Das war allerdings vor allem, ihr ahnt es: Glück. Ja, ich habe mich schon letzte Woche darüber echauffiert, dass der VfB seine Gegner zu einfach zu Chancen kommen lässt. Und ja, jetzt ist es schon wieder gut gegangen, wenn auch mit drei Schüssen ans Aluminium. Zudem hatten wir mit Fürth schon den zweiten Gegner in Folge, der Besseres vorhat, als uns beim Hin- und Herpassen zuzuschauen. Achja und am Freitag müssen wir übrigens nach Bielefeld, zu jener Arminia, die in sieben Spielen bereits 19 Tore geschossen hat. Ja, da waren auch fünf gegen völlig überforderte Wehener dabei. Dennoch: So ein Gegner, übrigens als einziger neben uns noch ungeschlagen, hat nicht nur die spielerischen Mittel, um uns das Leben schwer zu machen, sondern mit Klos und Voglsammer auch zwei Stürmer, die zusammen schon zehn Tore geschossen haben.

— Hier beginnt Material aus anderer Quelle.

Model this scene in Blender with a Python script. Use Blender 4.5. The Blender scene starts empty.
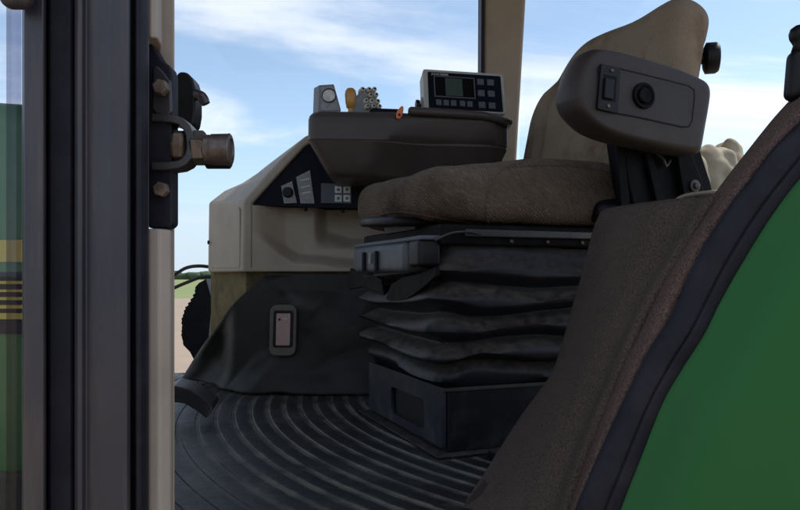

Wir müssen uns also ein weiteres Mal die schweißnasse Stirn abwischen und hoffen, dass die Mannschaft in diesem ersten richtigen Spitzenspiel auf den Punkt konzentriert und anwesend ist und ihre Favoritenrolle, die sie nun mal sowieso in jedem Spiel und als Tabellenführer sowieso innehat, auch annimmt. Das bedeutet: Kompromissloses Verteidigen, schnelles Umschalten und eben solche Vorlagen wie beim 1:0 gegen Fürth, mit denen ein Stürmer gar nichts anderes anfangen kann, als sie zu verwerten. Auch wenn Tim Walter immer wieder betont, dass man noch in der Findungsphase sei: Bielefeld wird der erste richtige Härtetest für eine Mannschaft, die bislang mit viel individueller Qualität und einer nicht unerheblichen Menge Glück die zweite Liga anführt. Am Freitag kann sie die letzten Zweifel ausräumen, dass sie zurecht da oben steht.